⟨

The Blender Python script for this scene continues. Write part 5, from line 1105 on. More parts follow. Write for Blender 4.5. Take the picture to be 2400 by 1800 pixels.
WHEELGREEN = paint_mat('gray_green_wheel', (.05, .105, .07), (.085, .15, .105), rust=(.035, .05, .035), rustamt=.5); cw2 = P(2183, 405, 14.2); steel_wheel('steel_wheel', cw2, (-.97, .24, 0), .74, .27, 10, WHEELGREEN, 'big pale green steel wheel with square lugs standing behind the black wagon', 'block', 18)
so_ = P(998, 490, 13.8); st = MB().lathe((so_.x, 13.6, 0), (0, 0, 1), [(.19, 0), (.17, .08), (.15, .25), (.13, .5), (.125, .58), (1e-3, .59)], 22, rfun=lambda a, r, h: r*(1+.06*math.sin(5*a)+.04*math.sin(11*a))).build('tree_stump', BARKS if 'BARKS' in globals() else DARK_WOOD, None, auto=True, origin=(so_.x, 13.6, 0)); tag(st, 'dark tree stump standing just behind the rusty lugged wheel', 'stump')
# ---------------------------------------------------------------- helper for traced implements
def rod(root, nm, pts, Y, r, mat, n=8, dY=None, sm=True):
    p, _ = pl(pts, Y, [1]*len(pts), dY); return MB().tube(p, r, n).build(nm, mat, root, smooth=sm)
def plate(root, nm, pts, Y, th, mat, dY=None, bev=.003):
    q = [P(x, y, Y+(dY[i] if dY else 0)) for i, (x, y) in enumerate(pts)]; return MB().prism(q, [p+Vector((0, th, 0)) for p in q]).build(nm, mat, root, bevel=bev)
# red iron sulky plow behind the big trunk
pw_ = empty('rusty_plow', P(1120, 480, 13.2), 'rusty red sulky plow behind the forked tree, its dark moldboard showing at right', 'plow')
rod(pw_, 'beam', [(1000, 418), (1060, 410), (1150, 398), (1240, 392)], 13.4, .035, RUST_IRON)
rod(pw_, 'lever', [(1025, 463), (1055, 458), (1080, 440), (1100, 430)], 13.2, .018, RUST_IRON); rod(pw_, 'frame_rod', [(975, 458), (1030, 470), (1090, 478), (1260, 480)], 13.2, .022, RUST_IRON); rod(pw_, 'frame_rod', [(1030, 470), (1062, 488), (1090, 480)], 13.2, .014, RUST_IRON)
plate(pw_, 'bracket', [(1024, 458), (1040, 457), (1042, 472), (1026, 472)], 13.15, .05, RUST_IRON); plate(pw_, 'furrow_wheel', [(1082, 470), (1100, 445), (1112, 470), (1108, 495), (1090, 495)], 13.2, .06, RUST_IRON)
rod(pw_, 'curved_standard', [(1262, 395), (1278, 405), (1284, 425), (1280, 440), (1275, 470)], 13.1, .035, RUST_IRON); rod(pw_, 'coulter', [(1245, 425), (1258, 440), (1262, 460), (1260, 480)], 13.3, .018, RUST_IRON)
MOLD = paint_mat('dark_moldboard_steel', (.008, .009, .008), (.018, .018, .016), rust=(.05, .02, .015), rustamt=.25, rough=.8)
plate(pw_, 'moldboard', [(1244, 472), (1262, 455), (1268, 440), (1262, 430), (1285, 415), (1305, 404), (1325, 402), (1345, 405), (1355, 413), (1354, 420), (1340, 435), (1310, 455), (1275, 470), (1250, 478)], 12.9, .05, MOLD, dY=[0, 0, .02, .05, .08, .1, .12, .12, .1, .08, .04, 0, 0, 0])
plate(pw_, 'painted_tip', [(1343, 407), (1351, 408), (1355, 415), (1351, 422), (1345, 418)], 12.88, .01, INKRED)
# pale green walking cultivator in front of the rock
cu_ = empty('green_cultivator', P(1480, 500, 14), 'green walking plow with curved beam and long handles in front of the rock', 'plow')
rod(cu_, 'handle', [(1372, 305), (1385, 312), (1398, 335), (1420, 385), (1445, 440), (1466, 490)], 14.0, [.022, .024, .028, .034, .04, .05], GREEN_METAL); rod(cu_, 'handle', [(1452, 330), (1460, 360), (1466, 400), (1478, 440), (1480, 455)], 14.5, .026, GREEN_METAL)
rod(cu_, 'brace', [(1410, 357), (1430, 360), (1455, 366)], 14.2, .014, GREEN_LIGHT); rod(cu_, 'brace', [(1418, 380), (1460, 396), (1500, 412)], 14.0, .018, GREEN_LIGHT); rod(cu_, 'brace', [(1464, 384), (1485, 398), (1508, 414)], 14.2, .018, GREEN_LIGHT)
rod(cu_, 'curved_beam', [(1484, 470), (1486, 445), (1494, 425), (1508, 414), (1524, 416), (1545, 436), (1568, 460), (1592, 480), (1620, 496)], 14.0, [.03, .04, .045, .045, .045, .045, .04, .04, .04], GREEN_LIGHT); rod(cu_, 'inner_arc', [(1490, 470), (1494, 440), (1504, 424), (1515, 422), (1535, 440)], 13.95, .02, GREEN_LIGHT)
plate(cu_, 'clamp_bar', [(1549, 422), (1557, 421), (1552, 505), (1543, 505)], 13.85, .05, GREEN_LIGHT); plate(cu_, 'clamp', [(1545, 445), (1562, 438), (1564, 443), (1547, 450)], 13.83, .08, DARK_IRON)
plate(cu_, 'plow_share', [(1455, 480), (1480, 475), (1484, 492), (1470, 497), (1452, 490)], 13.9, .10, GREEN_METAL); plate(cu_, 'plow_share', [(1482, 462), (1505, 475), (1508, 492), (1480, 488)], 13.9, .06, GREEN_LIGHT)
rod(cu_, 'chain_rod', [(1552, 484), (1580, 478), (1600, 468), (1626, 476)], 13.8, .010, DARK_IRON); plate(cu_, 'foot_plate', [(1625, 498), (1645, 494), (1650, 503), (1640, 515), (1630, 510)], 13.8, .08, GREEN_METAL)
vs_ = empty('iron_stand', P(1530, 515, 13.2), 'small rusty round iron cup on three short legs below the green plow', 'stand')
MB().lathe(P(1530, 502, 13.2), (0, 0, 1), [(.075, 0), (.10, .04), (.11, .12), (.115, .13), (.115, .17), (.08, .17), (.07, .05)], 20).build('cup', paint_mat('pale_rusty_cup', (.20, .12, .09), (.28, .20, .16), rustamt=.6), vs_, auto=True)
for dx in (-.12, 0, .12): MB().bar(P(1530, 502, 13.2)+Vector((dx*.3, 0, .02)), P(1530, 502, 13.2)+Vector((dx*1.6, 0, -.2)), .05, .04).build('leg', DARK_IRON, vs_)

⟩
⟨

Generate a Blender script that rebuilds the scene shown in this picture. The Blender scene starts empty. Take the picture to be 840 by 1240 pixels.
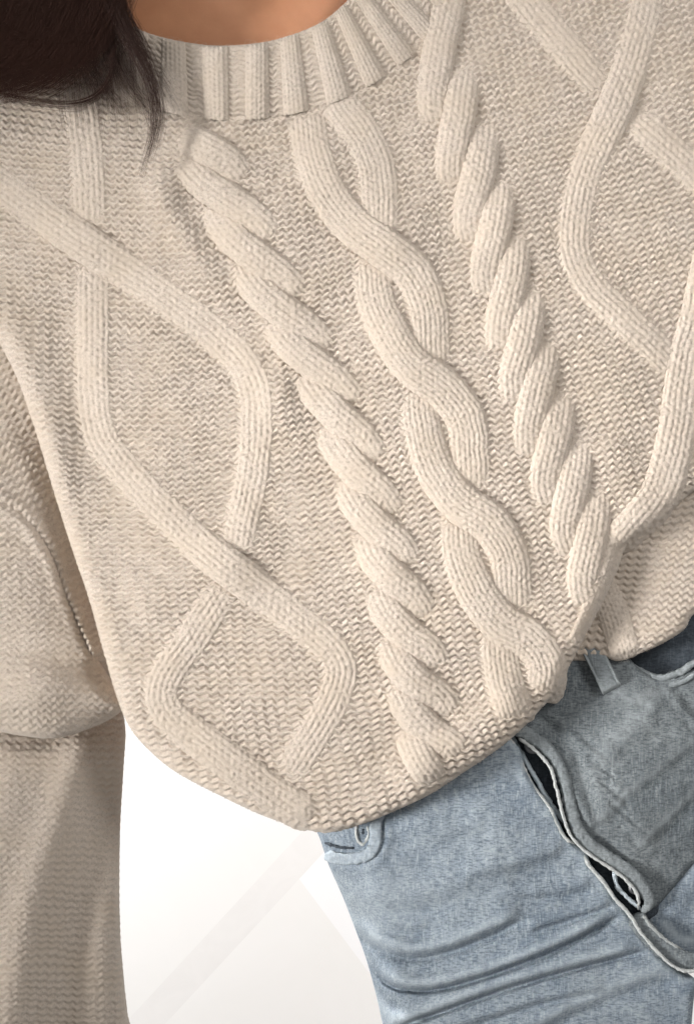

⟩
⟨

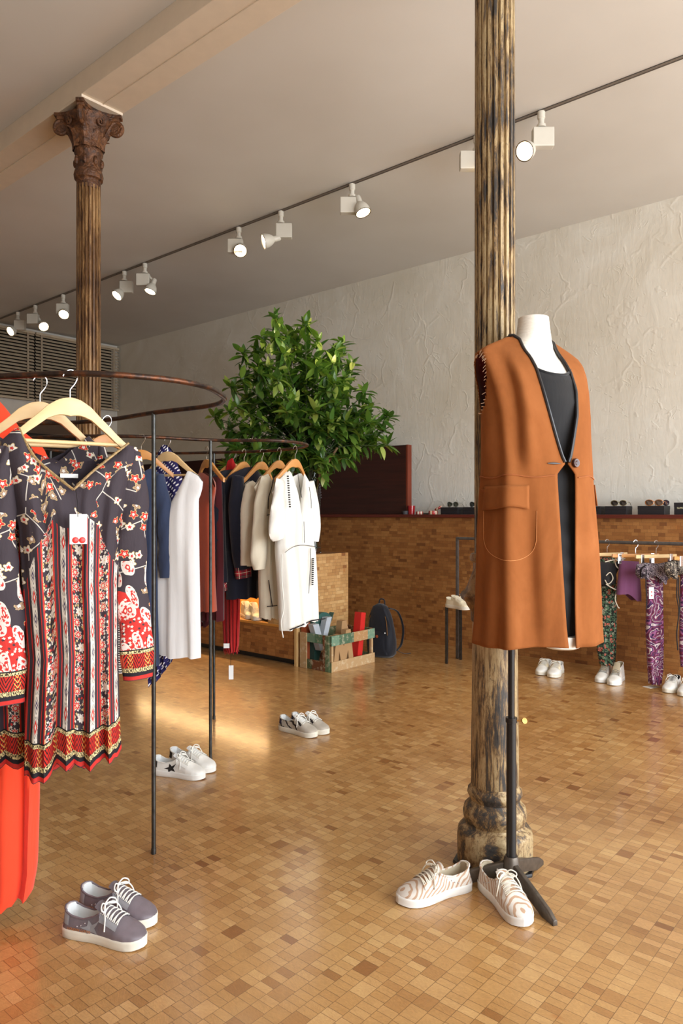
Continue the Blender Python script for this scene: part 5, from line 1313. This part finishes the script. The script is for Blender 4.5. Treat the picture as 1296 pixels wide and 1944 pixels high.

⟩

▶ What the task requires
Write out every line of the entries that holds the word "Take".

▶ Expected answer
The Blender Python script for this scene continues. Write part 5, from line 1105 on. More parts follow. Write for Blender 4.5. Take the picture to be 2400 by 1800 pixels.
Generate a Blender script that rebuilds the scene shown in this picture. The Blender scene starts empty. Take the picture to be 840 by 1240 pixels.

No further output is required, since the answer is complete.